▶ [RECORDS FOR PROCESSING]:

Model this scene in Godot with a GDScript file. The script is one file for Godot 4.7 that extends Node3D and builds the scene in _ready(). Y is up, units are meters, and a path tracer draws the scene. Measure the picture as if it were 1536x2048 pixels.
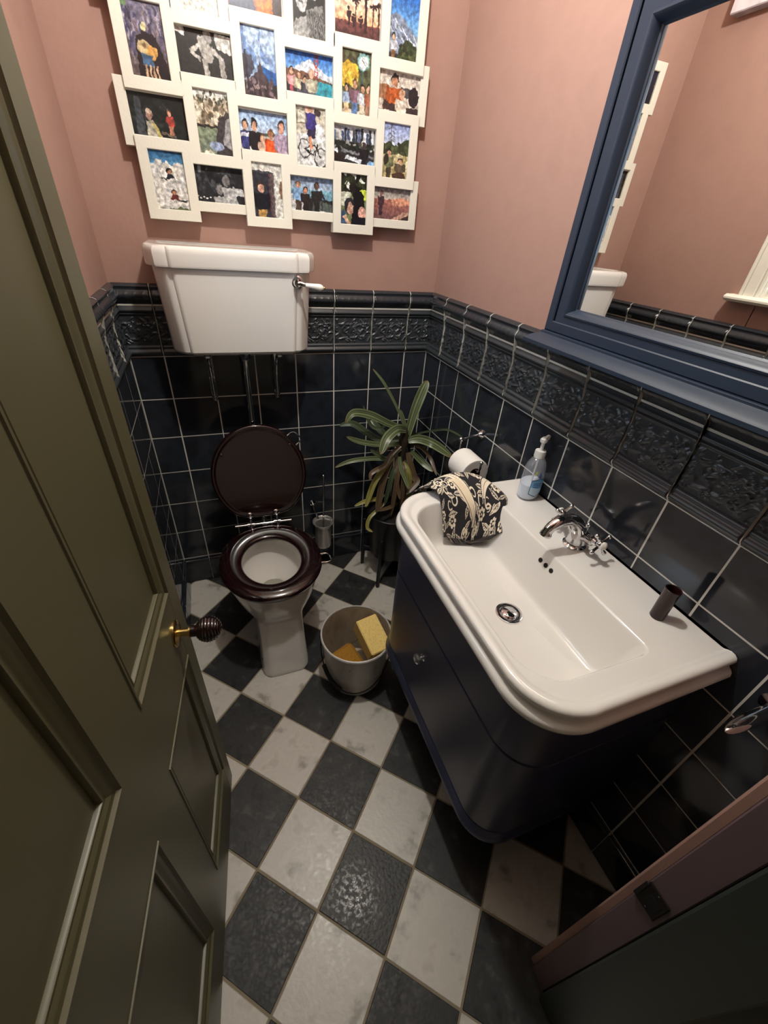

--

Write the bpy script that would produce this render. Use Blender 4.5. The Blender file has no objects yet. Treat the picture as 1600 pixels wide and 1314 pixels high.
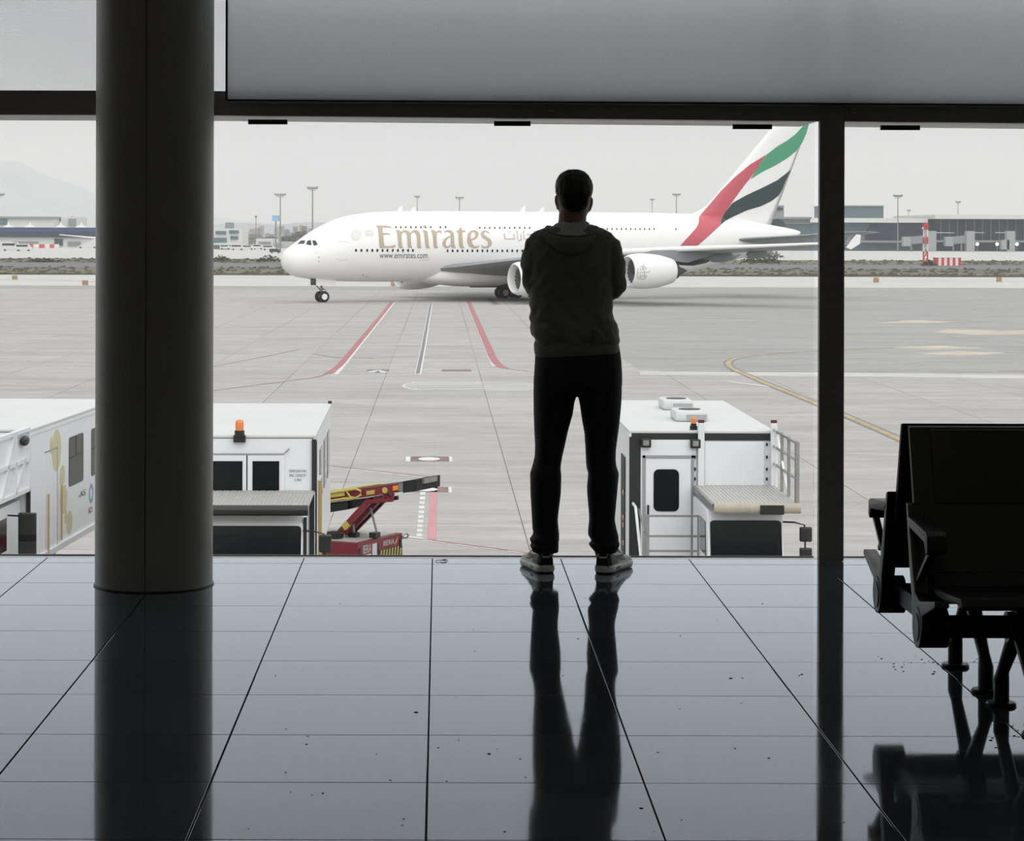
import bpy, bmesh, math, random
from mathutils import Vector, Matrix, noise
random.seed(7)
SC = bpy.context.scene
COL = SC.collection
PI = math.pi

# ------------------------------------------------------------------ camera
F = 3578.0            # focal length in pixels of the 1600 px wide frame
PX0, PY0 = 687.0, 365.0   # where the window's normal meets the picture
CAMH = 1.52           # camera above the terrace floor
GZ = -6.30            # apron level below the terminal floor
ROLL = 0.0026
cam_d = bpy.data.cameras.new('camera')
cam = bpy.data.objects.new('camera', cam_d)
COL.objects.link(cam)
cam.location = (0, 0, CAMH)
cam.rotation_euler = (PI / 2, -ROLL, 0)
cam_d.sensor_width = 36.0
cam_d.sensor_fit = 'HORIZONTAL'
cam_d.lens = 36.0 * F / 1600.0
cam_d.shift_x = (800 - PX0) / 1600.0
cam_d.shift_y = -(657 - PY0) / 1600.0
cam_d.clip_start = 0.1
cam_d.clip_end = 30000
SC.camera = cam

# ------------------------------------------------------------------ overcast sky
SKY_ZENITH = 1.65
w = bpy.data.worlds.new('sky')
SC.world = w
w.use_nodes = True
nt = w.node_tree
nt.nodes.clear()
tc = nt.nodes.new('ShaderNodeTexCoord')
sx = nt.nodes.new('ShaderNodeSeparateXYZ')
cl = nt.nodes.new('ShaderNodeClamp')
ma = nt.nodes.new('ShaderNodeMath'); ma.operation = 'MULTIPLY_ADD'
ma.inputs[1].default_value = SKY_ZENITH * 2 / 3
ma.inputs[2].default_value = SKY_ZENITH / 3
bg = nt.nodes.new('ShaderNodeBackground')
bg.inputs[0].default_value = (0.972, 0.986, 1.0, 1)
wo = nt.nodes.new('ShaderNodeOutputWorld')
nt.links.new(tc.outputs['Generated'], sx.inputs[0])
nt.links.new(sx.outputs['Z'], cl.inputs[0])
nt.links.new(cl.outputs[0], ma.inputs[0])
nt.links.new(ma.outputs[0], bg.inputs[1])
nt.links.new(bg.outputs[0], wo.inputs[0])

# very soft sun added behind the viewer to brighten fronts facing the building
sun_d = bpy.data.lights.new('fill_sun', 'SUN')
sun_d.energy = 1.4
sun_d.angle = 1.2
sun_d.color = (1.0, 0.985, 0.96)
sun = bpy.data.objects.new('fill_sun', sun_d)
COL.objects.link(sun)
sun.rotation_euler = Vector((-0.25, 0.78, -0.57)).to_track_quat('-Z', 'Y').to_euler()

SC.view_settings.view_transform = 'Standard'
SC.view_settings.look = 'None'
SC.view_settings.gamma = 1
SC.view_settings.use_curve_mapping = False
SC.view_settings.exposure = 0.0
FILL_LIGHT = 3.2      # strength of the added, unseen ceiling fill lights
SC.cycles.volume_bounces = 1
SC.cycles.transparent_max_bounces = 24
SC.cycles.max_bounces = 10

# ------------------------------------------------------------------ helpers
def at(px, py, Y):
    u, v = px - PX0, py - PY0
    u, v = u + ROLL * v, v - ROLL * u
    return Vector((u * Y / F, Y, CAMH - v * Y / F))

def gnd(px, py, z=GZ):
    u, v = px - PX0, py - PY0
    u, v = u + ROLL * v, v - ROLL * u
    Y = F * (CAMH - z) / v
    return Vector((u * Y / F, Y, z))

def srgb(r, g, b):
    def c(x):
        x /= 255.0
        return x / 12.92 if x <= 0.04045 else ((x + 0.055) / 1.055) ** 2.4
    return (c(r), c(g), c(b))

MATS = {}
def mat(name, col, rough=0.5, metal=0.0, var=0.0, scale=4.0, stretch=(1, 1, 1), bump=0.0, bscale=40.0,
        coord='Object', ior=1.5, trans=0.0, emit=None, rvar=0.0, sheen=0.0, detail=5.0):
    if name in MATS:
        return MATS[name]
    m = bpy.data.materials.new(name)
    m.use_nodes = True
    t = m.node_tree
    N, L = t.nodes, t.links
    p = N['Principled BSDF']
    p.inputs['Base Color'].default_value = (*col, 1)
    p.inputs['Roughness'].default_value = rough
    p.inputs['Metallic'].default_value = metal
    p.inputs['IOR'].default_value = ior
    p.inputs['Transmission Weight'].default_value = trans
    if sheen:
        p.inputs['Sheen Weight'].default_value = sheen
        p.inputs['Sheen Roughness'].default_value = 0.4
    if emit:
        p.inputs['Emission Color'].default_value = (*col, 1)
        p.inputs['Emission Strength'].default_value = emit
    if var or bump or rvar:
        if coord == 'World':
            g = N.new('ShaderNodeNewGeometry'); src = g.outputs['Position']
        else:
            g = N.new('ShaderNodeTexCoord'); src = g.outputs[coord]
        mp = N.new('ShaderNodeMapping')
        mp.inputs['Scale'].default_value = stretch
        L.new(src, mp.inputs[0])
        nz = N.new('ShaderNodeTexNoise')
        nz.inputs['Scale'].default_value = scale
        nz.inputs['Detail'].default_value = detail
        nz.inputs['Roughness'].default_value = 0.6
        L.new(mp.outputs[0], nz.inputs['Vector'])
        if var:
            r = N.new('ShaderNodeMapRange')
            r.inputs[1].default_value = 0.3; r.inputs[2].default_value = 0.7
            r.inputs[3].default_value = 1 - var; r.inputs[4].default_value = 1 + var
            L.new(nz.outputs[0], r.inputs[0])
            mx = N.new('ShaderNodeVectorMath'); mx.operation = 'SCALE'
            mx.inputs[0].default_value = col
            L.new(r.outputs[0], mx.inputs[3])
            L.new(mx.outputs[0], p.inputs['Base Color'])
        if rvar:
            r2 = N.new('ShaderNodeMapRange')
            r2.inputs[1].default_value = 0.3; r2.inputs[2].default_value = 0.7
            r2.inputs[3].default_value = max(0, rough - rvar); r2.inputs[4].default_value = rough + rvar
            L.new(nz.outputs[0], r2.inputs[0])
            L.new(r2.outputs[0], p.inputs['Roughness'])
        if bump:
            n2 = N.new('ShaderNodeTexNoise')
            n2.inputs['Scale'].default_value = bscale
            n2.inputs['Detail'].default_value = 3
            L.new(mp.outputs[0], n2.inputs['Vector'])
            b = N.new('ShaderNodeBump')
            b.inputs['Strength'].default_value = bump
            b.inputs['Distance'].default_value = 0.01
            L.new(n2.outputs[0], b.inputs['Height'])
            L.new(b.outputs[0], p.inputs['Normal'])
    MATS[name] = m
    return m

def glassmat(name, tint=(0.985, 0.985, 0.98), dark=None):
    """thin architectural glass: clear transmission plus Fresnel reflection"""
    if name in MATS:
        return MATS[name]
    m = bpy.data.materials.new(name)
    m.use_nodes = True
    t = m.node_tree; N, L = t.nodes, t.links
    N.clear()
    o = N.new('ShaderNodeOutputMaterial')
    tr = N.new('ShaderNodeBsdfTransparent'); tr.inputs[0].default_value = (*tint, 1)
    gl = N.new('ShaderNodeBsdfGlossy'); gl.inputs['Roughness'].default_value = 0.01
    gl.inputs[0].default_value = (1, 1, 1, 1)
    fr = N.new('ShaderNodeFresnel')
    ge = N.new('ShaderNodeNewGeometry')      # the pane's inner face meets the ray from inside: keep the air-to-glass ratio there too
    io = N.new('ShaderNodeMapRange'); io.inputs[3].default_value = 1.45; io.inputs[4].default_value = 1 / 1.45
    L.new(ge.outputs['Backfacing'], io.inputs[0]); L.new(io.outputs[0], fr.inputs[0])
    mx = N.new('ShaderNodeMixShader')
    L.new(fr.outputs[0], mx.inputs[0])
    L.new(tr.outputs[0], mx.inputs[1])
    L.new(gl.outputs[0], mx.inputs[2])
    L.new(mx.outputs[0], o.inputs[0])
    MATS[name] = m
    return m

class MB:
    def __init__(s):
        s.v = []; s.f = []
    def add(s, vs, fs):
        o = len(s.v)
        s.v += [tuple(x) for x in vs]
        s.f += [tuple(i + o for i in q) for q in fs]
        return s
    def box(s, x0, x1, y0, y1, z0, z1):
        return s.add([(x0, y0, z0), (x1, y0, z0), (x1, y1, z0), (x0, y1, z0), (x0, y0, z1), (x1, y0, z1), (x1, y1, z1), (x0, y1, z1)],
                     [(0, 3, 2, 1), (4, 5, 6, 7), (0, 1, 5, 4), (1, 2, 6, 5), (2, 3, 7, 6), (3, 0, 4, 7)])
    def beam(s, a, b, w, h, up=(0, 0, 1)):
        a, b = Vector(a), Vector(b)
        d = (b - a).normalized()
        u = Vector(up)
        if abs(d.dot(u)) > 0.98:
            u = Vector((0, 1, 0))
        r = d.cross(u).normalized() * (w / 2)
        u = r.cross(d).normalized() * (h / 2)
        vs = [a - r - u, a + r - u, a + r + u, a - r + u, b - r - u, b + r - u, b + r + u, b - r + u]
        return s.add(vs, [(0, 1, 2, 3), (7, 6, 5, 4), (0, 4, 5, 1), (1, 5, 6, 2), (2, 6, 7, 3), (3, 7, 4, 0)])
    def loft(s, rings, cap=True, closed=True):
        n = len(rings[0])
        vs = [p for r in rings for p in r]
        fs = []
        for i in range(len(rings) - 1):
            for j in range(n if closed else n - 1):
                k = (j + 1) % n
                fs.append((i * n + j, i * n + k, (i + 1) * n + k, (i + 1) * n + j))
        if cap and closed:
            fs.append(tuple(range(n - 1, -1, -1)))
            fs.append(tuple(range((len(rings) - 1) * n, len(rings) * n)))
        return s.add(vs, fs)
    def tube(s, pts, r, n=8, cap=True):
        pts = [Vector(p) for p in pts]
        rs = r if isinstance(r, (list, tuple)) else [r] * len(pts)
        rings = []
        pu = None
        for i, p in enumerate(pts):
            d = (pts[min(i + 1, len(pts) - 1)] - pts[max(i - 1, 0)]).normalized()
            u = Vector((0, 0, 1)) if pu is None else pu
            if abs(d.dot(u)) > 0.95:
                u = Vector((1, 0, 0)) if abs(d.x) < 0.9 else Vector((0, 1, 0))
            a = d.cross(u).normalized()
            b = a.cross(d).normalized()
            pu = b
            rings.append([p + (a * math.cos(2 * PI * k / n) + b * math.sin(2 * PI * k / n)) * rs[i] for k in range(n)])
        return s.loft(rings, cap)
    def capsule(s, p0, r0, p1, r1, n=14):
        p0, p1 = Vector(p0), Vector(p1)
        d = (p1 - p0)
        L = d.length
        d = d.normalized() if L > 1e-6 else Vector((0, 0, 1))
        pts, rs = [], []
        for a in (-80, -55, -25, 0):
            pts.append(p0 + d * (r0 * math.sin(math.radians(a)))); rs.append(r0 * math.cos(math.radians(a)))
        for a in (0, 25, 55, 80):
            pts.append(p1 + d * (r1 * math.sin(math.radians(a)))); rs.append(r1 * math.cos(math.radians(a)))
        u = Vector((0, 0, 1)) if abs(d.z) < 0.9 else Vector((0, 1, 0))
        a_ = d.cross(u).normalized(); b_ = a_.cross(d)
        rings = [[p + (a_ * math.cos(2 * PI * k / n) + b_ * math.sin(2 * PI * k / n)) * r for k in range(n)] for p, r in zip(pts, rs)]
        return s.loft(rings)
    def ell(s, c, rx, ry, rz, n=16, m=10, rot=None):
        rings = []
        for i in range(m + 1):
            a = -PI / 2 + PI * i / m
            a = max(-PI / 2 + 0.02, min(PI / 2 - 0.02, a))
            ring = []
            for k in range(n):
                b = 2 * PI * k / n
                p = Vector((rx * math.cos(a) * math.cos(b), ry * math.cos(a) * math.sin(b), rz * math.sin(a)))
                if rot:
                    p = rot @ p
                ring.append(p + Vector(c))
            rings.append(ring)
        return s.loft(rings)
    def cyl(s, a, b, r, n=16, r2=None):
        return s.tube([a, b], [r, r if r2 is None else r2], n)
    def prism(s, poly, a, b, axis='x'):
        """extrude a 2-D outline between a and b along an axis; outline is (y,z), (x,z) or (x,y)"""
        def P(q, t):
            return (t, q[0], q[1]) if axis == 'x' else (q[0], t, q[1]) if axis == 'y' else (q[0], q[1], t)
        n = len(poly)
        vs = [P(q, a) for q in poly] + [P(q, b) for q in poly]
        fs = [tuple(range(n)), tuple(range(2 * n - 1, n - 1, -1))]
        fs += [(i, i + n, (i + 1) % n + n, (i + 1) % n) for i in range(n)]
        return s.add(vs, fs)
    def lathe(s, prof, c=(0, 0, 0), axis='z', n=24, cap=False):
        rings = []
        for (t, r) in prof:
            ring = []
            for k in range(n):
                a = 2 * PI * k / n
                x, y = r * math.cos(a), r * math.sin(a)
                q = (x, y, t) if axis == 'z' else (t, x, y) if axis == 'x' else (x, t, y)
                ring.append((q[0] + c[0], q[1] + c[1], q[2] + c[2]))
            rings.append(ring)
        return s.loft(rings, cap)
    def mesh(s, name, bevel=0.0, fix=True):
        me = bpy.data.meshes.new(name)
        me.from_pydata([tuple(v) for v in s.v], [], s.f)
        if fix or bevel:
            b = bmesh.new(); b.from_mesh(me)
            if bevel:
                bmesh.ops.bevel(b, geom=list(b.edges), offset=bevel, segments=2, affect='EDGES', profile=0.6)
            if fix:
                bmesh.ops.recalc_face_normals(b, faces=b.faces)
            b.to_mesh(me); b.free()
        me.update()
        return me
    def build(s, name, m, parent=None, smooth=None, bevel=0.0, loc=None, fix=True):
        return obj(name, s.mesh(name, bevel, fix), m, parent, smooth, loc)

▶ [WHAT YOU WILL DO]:
Within the listing above, extract exactly the lines that run from the one containing "Write the bpy" through the one containing "PI = math.pi", excluding any pictures.

▶ [SOLUTION]:
Write the bpy script that would produce this render. Use Blender 4.5. The Blender file has no objects yet. Treat the picture as 1600 pixels wide and 1314 pixels high.
import bpy, bmesh, math, random
from mathutils import Vector, Matrix, noise
random.seed(7)
SC = bpy.context.scene
COL = SC.collection
PI = math.pi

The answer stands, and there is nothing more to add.